Tuesday, July 11, 2006

Mr. President, I need a job

As Wikipedia slowly and inexorably advances to become a viable resource, new uses for wikis are already evolving. The unfunny uncyclopedia is a demonstration that comedy is too specific and quirky to be susceptible to a wiki hive-mind (while the best parts of "The Show's" experiment in wikicomedia openly simulate Ze Frank's voice and content), but wikis have proven quite successful for coordinating small-scale pot-lucks and charitable drives. It is still too early to think about a wiki-style participatory democracy, but can wikis be used for bigger things?

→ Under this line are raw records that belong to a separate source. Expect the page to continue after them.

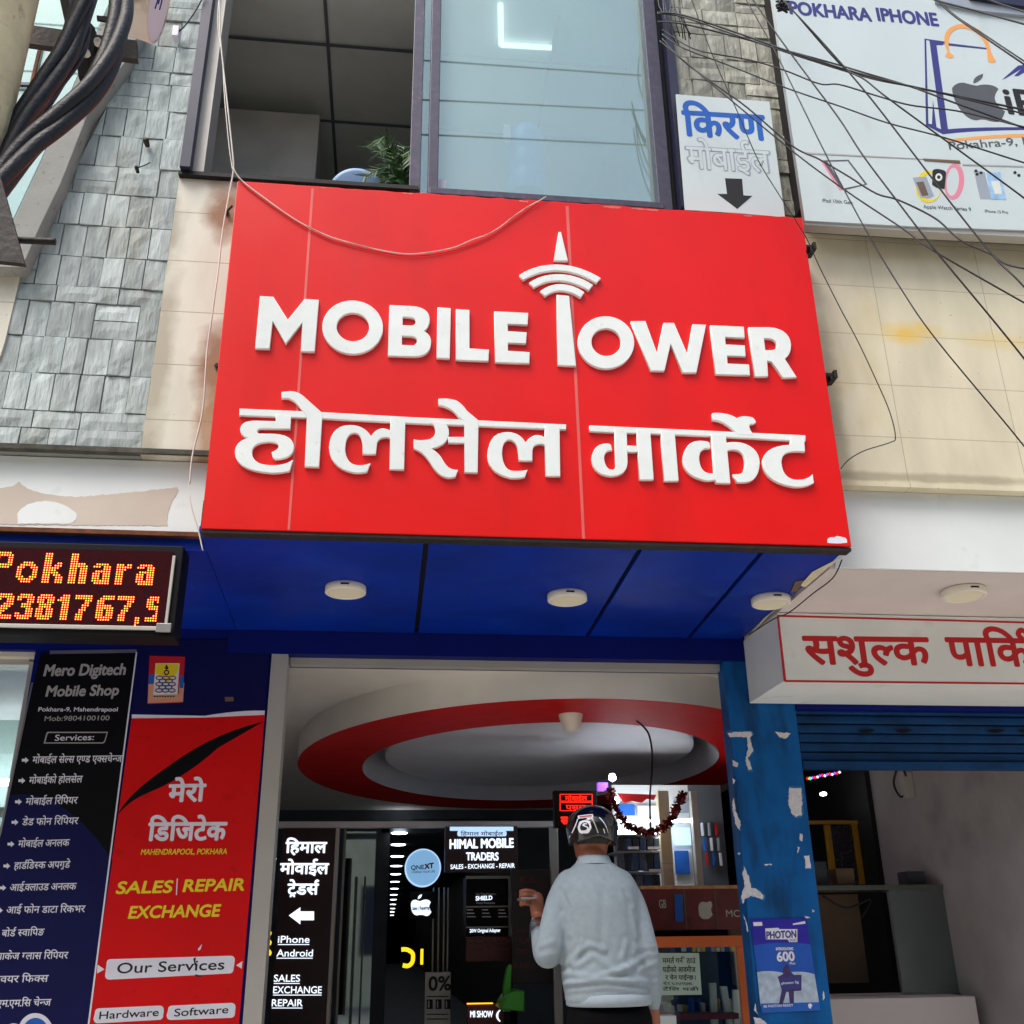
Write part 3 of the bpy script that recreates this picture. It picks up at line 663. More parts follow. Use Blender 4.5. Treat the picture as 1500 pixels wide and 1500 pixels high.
for (a, b_), lab in (((1186, 366), 'upper of the two small black steel brackets at the right edge of the red sign'), ((1216, 553), 'lower small black steel bracket at the right edge of the red sign')):
    p = P(a, b_, 4.08); q = MB(); q.box(p.x-.05, p.x+.018, 4.05, 4.2, p.z-.008, p.z+.008, .002); q.box(p.x+.004, p.x+.02, 4.04, 4.12, p.z-.022, p.z+.02, .002); q.box(p.x-.012, p.x, 4.05, 4.1, p.z-.028, p.z-.006, .002)
    tag(q.build('sign_bracket', M['steel']), lab, 'bracket', 'brackets holding the red sign')
for (a, b_, r_), lab in (((327, 312, .03), 'rust stained steel stub beside the upper left edge of the red sign'), ((314, 538, .04), 'dark rusty hole and stub beside the middle of the red sign left edge')):
    p = P(a, b_, YW-.002); t = thing('rusty_bracket', lab, 'bracket', p, 'rusty stubs on the cream tiles')
    rr = random.Random(a)
    q = MB(); q.prism([p+Vector((r_*.45*rr.uniform(.5, 1.3)*math.cos(k*math.tau/9)+.015, -.006, r_*.7*rr.uniform(.5, 1.3)*math.sin(k*math.tau/9))) for k in range(9)], (0, .003, 0)); q.build('hole', M['joint'], t)
    q = MB(); q.tube([p+Vector((.01, 0, 0)), p+Vector((.05, -.06, -.004))], .006, 8); q.build('stub', M['steel'], t)
# ================================================================== soffit lamps
def soffit_lamp(px, py, z, r, lab, cap=True):
    p = PZ(px, py, z); t = thing('ceiling_lamp', lab, 'ceiling lamp', p, 'round lamps under the soffits')
    q = MB(); q.lathe([(r*.96, .038), (r, .034), (r, .004), (r*.93, 0), (r*.80, -.001), (r*.78, .003)], p, seg=48); q.build('body', M['lamp_white'], t)
    q = MB(); q.lathe([(r*.78, .002), (0, .0015)], p, seg=48); q.build('diffuser', M['lamp_face'], t)
    for k in (-.12, 0, .12):
        q = MB(); x = p.x+math.sin(k)*r; y = p.y-math.cos(k)*r; q.box(x-.008, x+.008, y-.0015, y+.004, p.z+.016, p.z+.024); q.build('mark', M['ink'], t)
soffit_lamp(506, 870, 3.074, .097, 'off white round lamp on the blue soffit, nearest the LED board')
soffit_lamp(831, 881, 3.074, .097, 'off white round lamp on the middle blue soffit panel')
soffit_lamp(1130, 886, 3.074, .097, 'round lamp beside the peeling edge of the blue soffit')
soffit_lamp(1413, 875, 3.066, .105, 'pale round lamp on the white soffit above the parking sign')
# ================================================================== LED board
YL = 4.2
LB = thing('led_board', 'black LED board with amber dot letters Pokhara and a phone number', 'led board', (-1.5, 4.4, 2.8))
cR = P(261, 870, YL); zt, zb = 3.108, P(200, 932, YL).z
q = MB(); q.box(-2.6, cR.x, YL, YL+.14, zb, zt, .004); q.build('case', M['black'], LB)
scr_r, scr_b, scr_t = P(247, 870, YL).x, P(200, 918, YL).z, P(150, 806, YL).z
q = MB(); q.box(-2.55, scr_r, YL-.004, YL-.001, scr_b, scr_t); q.build('screen', mat('led_screen', '#33060e', .85, .3, 160, spec=.1), LB)
q = MB(); q.box(-2.6, scr_r+.012, YL-.012, YL-.001, scr_b-.016, scr_b, .002); q.box(scr_r, scr_r+.012, YL-.012, YL-.001, scr_b-.001, scr_t-.02, .002); q.build('trim', M['alu'], LB)
q = MB(); q.box(scr_r-.03, scr_r+.03, YL-.018, YL-.0125, scr_b-.026, scr_b+.012, .002); q.build('corner_clip', M['galv'], LB)
G = {'P': ['1111110', '1111111', '1100011', '1100011', '1100011', '1111111', '1111110', '1100000', '1100000', '1100000', '1100000', '1100000', '1100000'],
 'o': ['00111100', '01111110', '11100111', '11000011', '11000011', '11000011', '11100111', '01111110', '00111100'],
 'k': ['11100000']*4+['11100110', '11101110', '11111100', '11111000', '11111100', '11101110', '11100111', '11100111', '11100111'],
 'h': ['1110000']*4+['1111110', '1111111', '1110111']+['1110111']*6,
 'a': ['0111110', '1110111', '0000111', '0111111', '1110111', '1110111', '1110111', '1111111', '0111111'],
 'r': ['111011', '111111', '111100', '111000', '111000', '111000', '111000', '111000', '111000'],
 '2': ['0111110', '1111111', '1100111', '0000111', '0001111', '0011110', '0111100', '1111000', '1110000', '1111111', '1111111'],
 '3': ['0111110', '1111111', '1100111', '0000111', '0011110', '0011110', '0000111', '0000111', '1100111', '1111111', '0111110'],
 '8': ['0111110', '1111111', '1110111', '1110111', '0111110', '0111110', '1110111', '1110111', '1110111', '1111111', '0111110'],
 '1': ['00111', '01111', '11111', '00111', '00111', '00111', '00111', '00111', '00111', '00111', '00111'],
 '7': ['1111111', '1111111', '0000111', '0000110', '0001110', '0001100', '0011100', '0011000', '0111000', '0111000', '0111000'],
 '6': ['0011111', '0111111', '1110000', '1110000', '1111110', '1111111', '1110111', '1110111', '1110111', '1111111', '0111110'],
 '9': ['01111', '11111', '11101', '11100', '11111', '01111', '00001', '00001', '00011', '11111', '11111'], ',': ['11', '11', '11', '10']}
def dots(word, x0, y0, pitch, gaps):
    a0 = P(x0, y0, YL); dp = P(x0+pitch, y0, YL).x-a0.x; dz = a0.z-P(x0, y0+3.42, YL).z; cx = 0
    for ch, g in zip(word, gaps):
        rows = G[ch]; q = MB(); q2 = MB()
        off = 13-len(rows) if word[0] == 'P' else (11-len(rows)+(2 if ch == ',' else 0))
        for j, row in enumerate(rows):
            for i, b_ in enumerate(row):
                if b_ == '1':
                    x, z = a0.x+(cx+i)*dp, a0.z-(j+off)*dz
                    if x > scr_r-.006: continue
                    s_ = dp*.50; q2.bm.faces.new([q2.bm.verts.new((x+s_*math.cos(k*math.tau/8), YL-.0055, z+s_*math.sin(k*math.tau/8))) for k in range(8)]); s_ = dp*.25; q.bm.faces.new([q.bm.verts.new((x+s_*math.cos(k*math.tau/8), YL-.006, z+s_*math.sin(k*math.tau/8))) for k in range(8)])
        lt = q.build('lit_letter', M['glow_amber'], LB); q2.build('glow', M['glow_led_red'], lt)  # red discs paint the bloom around the amber dots
        cx += len(rows[0])+g
dots('Pokhara', -3.0, 810, 3.86, (2, 2, 2, 2, 2, 2, 2))
dots('2381767,9', -1.0, 871, 3.72, (1, 1, 1, 2, 2, 1, 1, 2, 1))
# ================================================================== banners on the left pillar
def banner(name, lab, cat, m, px4, Y, th=.006, rigid=True):
    t = thing(name, lab, cat, P(*px4[0], Y)); px_shape('sheet', [px4], Y, m, t, th); return t
YB = YD-.012
BR = banner('banner', 'red vinyl banner with yellow SALES REPAIR EXCHANGE on the left pillar', 'banner', M['banner_red'], pxpts('193,1051 388,1046 345,1560 122,1560'), YB)
BU = thing('painted_board', 'navy blue board above the red banner', 'board', P(290, 1000, YB)); px_shape('sheet', [pxpts('201,938 396,936 388,1040 300,1049 193,1047')], YB, M['banner_navy'], BU, .006)
px_shape('white_edge', [outline('193,1046.5 300,1048.5 | 350,1040* 388,1041 387.5,1047 300,1051 193,1052')], YB-0.00060, M['white_print'], BU, .001)
px_shape('tape', [pxpts('329,1021 342,1021 342,1027 330,1028')], YB-0.00060, M['brown'], BU, .001)
px_shape('swoosh', [outline('174,1190 | 190,1160* 250,1120 | 310,1075* 386,1057 | 355,1075* 320,1095 | 270,1140* 220,1160 | 190,1172* 174,1192')], YB-0.00060, M['banner_black'], BR, .001)
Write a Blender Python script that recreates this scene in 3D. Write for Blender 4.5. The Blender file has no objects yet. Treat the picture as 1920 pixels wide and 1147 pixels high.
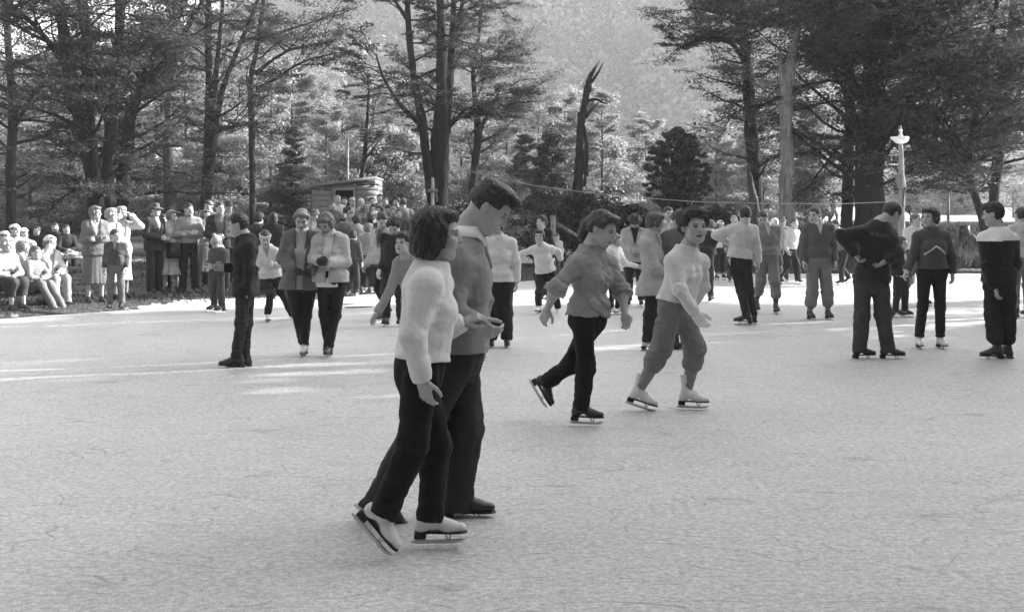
import bpy, math, random
import numpy as np
from mathutils import Vector

# ------------------------------------------------------------------ camera, sky, sun, exposure
SC = bpy.context.scene
COL = SC.collection
FPX, CX, HY, EYE = 2000.0, 960.0, 415.0, 1.54      # focal length in photo pixels, centre column, horizon row, eye height
cam_d = bpy.data.cameras.new("camera"); cam = bpy.data.objects.new("camera", cam_d); COL.objects.link(cam)
cam.location = (0, 0, EYE); cam.rotation_euler = (math.radians(90), 0, 0)
cam_d.sensor_width = 36; cam_d.lens = 36 * FPX / 1920
cam_d.shift_y = -(573.5 - HY) / 1920
cam_d.clip_start = 0.1; cam_d.clip_end = 3000
SC.camera = cam
SUN_AZ, SUN_EL = 23.0, 24.0                          # degrees: azimuth counted from +X towards +Y (behind right)
world = bpy.data.worlds.new("World"); SC.world = world; world.use_nodes = True
wn = world.node_tree; bg = wn.nodes["Background"]
sky = wn.nodes.new("ShaderNodeTexSky"); sky.sky_type = 'NISHITA'; sky.sun_disc = False
sky.sun_elevation = math.radians(SUN_EL); sky.sun_rotation = math.radians(90 - SUN_AZ)
sky.dust_density = 3.0
bw = wn.nodes.new("ShaderNodeRGBToBW")               # black and white film: the sky keeps its brightness, loses its blue
wn.links.new(sky.outputs[0], bw.inputs[0]); wn.links.new(bw.outputs[0], bg.inputs[0])
bg.inputs[1].default_value = 0.15
sd = bpy.data.lights.new("sun", 'SUN'); sd.energy = 5.0; sd.angle = math.radians(0.6); sd.color = (1, .985, .97)
sun = bpy.data.objects.new("sun", sd); COL.objects.link(sun)
_a, _e = math.radians(SUN_AZ), math.radians(SUN_EL)
SUNV = Vector((math.cos(_e) * math.cos(_a), math.cos(_e) * math.sin(_a), math.sin(_e)))
sun.rotation_euler = SUNV.to_track_quat('Z', 'Y').to_euler()
SC.view_settings.view_transform = 'Standard'; SC.view_settings.look = 'None'
SC.view_settings.gamma = 1; SC.view_settings.exposure = 2.03
SC.render.engine = 'CYCLES'
SC.cycles.volume_bounces = 1
SC.cycles.transparent_max_bounces = 16
SC.cycles.max_bounces = 6

# ------------------------------------------------------------------ helpers
def W(px, py, Y):
    "photo pixel at depth Y (metres) -> point in the world"
    return np.array([(px - CX) * Y / FPX, Y, EYE - (py - HY) * Y / FPX])
def tag(o, label=None, cat=None, group=None, kind=None):
    if label: o["label"] = label
    if cat: o["category"] = cat
    if group: o["group"] = group
    if kind: o["kind"] = kind
    return o
def make_mesh(name, V, F, smooth=True, tri=False):
    V = np.asarray(V, np.float32); F = np.asarray(F, np.int32); n = F.shape[1]
    me = bpy.data.meshes.new(name)
    me.vertices.add(len(V)); me.vertices.foreach_set("co", V.ravel())
    me.loops.add(F.size); me.loops.foreach_set("vertex_index", F.ravel())
    me.polygons.add(len(F)); me.polygons.foreach_set("loop_start", np.arange(0, F.size, n, dtype=np.int32))
    me.polygons.foreach_set("loop_total", np.full(len(F), n, np.int32))
    if smooth: me.polygons.foreach_set("use_smooth", np.ones(len(F), bool))
    me.update(calc_edges=True)
    return me
def obj(name, V, F, mat, parent=None, org=None, smooth=True):
    V = np.asarray(V, float)
    if org is not None: V = V - np.asarray(org)
    me = make_mesh(name, V, F, smooth); me.materials.append(mat)
    o = bpy.data.objects.new(name, me); COL.objects.link(o)
    if parent is not None: o.parent = parent
    elif org is not None: o.location = org
    return o
def empty(name, loc, label=None, cat=None, group=None, kind=None):
    o = bpy.data.objects.new(name, None); COL.objects.link(o); o.location = loc; o.empty_display_size = .2
    return tag(o, label, cat, group, kind)
def join(parts):
    "list of (V,F) -> one V,F"
    Vs, Fs, k = [], [], 0
    for V, F in parts:
        if len(V) == 0: continue
        Vs.append(V); Fs.append(np.asarray(F) + k); k += len(V)
    return np.concatenate(Vs), np.concatenate(Fs)
def nrm(v):
    v = np.asarray(v, float); return v / (np.linalg.norm(v) + 1e-12)
def tube(pts, rad, n=8, wob=0.0, rng=None, cap=True, flat=None):
    pts = np.asarray(pts, float); rad = np.asarray(rad, float) * np.ones(len(pts)); m = len(pts)
    T = np.gradient(pts, axis=0); T /= np.linalg.norm(T, axis=1)[:, None] + 1e-9
    u = np.cross(T[0], [0, 0, 1.0]);
    if np.linalg.norm(u) < .1: u = np.cross(T[0], [1.0, 0, 0])
    u = nrm(u); V = []
    ang = np.linspace(0, 2 * np.pi, n, endpoint=False)
    for i in range(m):
        u = nrm(u - T[i] * np.dot(u, T[i])); w = np.cross(T[i], u)
        r = rad[i] * (1 + (wob * rng.standard_normal(n) if wob else 0))
        V.append(pts[i] + np.outer(np.cos(ang) * r, u) + np.outer(np.sin(ang) * r, w))
    V = np.concatenate(V); k = np.arange(n); F = []
    for i in range(m - 1):
        a = i * n
        F.append(np.stack([a + k, a + (k + 1) % n, a + n + (k + 1) % n, a + n + k], 1))
    F = np.concatenate(F)
    if cap:
        V = np.concatenate([V, pts[:1], pts[-1:]]); c0, c1 = m * n, m * n + 1; b = (m - 1) * n
        F = np.concatenate([F, np.stack([(k + 1) % n, k, np.full(n, c0), np.full(n, c0)], 1)[:, :4], np.stack([b + k, b + (k + 1) % n, np.full(n, c1), np.full(n, c1)], 1)])
    return V, F
def box(c, h, R=None, bev=0.0):
    "box of half sizes h about c; bevelled by bev"
    h = np.asarray(h, float); c = np.asarray(c, float)
    if bev <= 0:
        V = np.array([[x, y, z] for x in (-1, 1) for y in (-1, 1) for z in (-1, 1)]) * h
        F = np.array([[0, 1, 3, 2], [4, 6, 7, 5], [0, 4, 5, 1], [2, 3, 7, 6], [0, 2, 6, 4], [1, 5, 7, 3]])
    else:
        V = []; idx = {}
        for x in (-1, 1):
            for y in (-1, 1):
                for z in (-1, 1):
                    s = np.array([x, y, z])
                    for a in range(3):
                        d = s * h - s * bev; d[a] = s[a] * h[a]; idx[(x, y, z, a)] = len(V); V.append(d)
        F = []
        for a in range(3):
            b, c2 = (a + 1) % 3, (a + 2) % 3
            for sg in (-1, 1):
                q = []
                for (p, r) in ((-1, -1), (1, -1), (1, 1), (-1, 1)):
                    k = [0, 0, 0]; k[a] = sg; k[b] = p; k[c2] = r; q.append(idx[(*k, a)])
                F.append(q if sg > 0 else q[::-1])
            for p in (-1, 1):
                for r in (-1, 1):
                    k0 = [0, 0, 0]; k1 = [0, 0, 0]; k0[a] = -1; k1[a] = 1; k0[b] = k1[b] = p; k0[c2] = k1[c2] = r
                    q = [idx[(*k0, b)], idx[(*k1, b)], idx[(*k1, c2)], idx[(*k0, c2)]]
                    F.append(q if p * r < 0 else q[::-1])
        for x in (-1, 1):
            for y in (-1, 1):
                for z in (-1, 1):
                    t = [idx[(x, y, z, a)] for a in range(3)]
                    if x * y * z < 0: t = t[::-1]
                    F.append([t[0], t[1], t[2], t[2]])
        V = np.array(V); F = np.array(F)
    if R is not None: V = V @ np.asarray(R).T
    return V + c, F

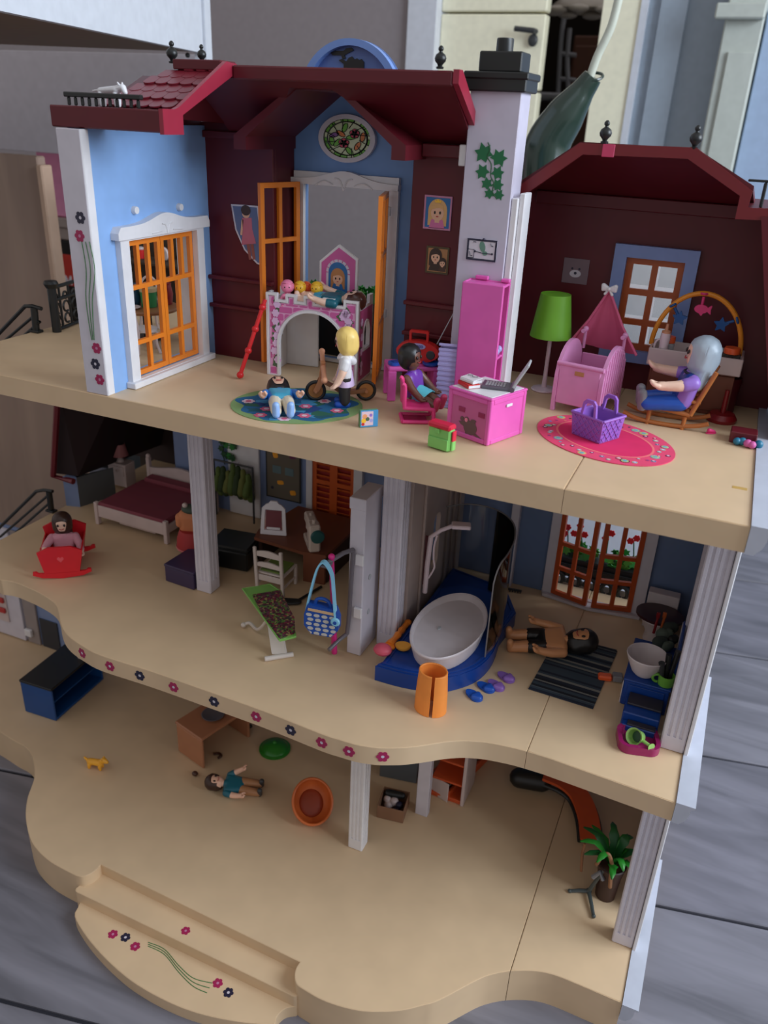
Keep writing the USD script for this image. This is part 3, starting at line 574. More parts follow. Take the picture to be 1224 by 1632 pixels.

I am eagerly awaiting a success story from a wiki-style management structure and corporation. An ideal situation would let team members coordinate goals and assignments, and volunteer for tasks that are congenial to their temperaments. Following true herd-mentality, the wages and credit would be divided, hours in the office would be held constant (to avoid freeloaders) but ineffective people would be voted off the island. Management by wiki would make it easier for people to ask for help as they realize they are in over their heads, and holding wages constant would reduce politics. It should be more efficient, less expensive, and more pleasant for the people involved. Would wage-parity keep Pareto at bay, or would the 80/20 law assert itself in a particularly insidious way, with twenty percent of the team members would doing eighty per cent of the work?